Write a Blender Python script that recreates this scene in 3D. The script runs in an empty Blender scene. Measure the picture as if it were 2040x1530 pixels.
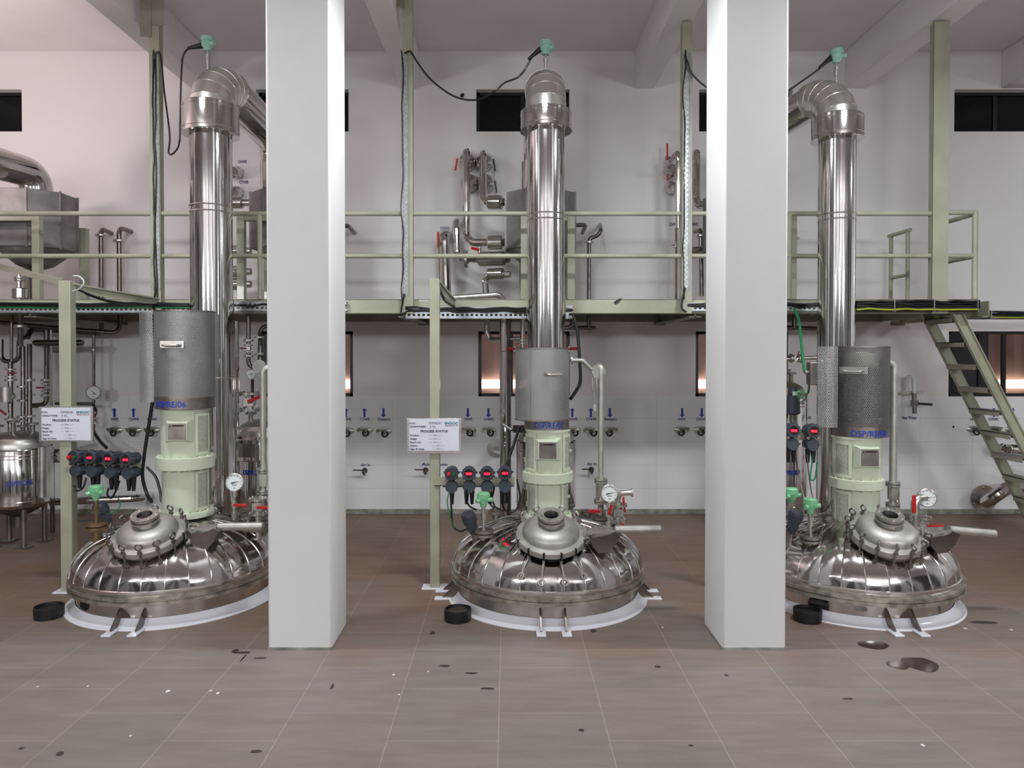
• • • • • • •
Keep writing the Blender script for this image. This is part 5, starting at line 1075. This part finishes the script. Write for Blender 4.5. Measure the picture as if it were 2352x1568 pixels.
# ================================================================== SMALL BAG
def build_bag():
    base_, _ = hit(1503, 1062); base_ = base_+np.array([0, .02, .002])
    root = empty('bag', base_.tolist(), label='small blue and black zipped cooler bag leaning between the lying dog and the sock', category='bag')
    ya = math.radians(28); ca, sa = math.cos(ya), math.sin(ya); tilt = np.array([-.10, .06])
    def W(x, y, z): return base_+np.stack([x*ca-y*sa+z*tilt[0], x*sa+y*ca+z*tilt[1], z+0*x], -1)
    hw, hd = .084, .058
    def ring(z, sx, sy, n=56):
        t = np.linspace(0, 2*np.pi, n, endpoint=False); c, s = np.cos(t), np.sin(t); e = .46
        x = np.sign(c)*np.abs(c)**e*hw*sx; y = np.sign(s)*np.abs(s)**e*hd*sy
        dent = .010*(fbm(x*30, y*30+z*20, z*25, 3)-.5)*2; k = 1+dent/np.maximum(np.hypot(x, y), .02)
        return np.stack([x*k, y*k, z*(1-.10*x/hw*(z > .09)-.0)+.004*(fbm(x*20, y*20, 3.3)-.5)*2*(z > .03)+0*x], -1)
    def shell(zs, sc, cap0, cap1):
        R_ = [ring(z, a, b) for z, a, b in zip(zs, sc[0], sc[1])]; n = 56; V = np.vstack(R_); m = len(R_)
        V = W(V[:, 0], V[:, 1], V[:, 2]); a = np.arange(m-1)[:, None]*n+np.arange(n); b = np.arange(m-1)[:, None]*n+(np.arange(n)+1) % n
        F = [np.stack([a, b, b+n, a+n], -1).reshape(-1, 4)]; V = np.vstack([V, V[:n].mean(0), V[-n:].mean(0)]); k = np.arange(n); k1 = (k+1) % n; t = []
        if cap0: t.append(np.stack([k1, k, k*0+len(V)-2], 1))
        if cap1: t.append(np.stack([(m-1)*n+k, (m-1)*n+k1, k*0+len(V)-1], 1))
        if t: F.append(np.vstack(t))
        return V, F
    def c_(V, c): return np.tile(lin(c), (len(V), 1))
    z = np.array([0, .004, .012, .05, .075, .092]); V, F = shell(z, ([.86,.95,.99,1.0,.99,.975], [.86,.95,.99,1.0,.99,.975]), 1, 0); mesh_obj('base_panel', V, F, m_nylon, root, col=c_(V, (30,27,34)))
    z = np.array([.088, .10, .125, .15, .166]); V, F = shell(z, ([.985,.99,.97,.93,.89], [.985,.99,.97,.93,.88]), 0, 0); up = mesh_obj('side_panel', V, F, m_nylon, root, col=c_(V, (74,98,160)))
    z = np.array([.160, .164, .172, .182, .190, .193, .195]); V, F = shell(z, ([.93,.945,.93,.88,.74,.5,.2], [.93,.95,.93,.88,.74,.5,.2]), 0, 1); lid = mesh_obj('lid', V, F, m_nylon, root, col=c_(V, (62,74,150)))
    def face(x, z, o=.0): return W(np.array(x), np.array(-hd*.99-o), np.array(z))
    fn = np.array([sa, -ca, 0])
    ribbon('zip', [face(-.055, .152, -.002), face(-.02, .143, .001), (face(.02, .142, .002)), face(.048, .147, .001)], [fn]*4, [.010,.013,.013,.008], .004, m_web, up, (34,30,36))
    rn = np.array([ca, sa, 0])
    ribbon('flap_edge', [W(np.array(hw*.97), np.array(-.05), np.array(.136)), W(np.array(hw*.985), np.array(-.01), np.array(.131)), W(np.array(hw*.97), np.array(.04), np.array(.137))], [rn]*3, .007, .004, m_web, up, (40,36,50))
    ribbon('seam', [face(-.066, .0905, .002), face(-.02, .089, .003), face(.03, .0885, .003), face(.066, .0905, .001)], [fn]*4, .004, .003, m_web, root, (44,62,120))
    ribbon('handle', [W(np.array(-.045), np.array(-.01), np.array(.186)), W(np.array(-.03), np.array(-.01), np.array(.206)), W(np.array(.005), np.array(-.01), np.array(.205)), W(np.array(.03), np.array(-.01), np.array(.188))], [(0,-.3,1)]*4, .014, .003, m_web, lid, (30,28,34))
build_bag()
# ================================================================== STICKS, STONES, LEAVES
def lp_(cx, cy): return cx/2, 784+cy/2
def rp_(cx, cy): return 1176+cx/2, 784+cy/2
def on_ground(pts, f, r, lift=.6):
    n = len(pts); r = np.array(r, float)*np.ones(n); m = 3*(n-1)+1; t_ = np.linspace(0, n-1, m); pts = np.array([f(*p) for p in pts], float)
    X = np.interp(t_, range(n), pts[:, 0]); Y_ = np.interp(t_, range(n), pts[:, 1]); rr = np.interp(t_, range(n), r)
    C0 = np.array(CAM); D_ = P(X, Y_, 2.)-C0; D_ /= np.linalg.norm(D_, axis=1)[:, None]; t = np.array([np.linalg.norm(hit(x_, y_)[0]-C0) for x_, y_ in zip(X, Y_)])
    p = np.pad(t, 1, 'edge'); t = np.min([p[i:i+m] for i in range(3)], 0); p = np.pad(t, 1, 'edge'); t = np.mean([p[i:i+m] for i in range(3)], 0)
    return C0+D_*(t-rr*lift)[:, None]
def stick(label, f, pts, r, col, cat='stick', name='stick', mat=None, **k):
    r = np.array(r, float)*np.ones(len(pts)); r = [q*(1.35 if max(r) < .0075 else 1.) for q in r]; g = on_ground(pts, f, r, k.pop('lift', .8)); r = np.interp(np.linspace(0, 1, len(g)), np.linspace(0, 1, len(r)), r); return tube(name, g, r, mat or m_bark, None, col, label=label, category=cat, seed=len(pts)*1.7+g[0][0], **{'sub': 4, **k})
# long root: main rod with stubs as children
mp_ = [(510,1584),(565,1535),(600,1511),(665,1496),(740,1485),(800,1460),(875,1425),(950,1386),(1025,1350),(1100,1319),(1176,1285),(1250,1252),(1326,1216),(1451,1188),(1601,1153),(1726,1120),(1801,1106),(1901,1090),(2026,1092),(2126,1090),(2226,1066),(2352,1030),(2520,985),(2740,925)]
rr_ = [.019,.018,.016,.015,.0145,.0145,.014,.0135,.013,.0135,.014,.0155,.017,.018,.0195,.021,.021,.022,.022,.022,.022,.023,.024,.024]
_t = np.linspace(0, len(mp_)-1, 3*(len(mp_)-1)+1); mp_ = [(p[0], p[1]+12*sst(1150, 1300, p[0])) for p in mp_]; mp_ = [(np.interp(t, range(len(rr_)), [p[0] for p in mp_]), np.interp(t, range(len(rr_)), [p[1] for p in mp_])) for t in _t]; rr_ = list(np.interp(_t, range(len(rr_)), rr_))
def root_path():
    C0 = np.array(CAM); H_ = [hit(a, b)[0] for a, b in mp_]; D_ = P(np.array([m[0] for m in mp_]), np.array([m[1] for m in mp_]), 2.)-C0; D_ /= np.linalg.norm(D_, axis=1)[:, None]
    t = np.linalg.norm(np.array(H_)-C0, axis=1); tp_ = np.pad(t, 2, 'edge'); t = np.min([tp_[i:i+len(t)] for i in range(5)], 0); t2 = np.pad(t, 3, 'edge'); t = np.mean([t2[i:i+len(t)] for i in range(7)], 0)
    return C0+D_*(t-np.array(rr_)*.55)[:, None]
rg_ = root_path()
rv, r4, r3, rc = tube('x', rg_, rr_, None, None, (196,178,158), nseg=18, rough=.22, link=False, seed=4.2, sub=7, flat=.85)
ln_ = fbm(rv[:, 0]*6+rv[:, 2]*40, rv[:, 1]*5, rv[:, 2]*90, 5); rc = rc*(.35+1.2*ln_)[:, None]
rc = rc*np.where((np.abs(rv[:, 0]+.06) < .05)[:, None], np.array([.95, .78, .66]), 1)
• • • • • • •
Show, from the listing above, each line that contains the word "pixels".

• _Task output_:
Write a Blender Python script that recreates this scene in 3D. The script runs in an empty Blender scene. Measure the picture as if it were 2040x1530 pixels.
Keep writing the Blender script for this image. This is part 5, starting at line 1075. This part finishes the script. Write for Blender 4.5. Measure the picture as if it were 2352x1568 pixels.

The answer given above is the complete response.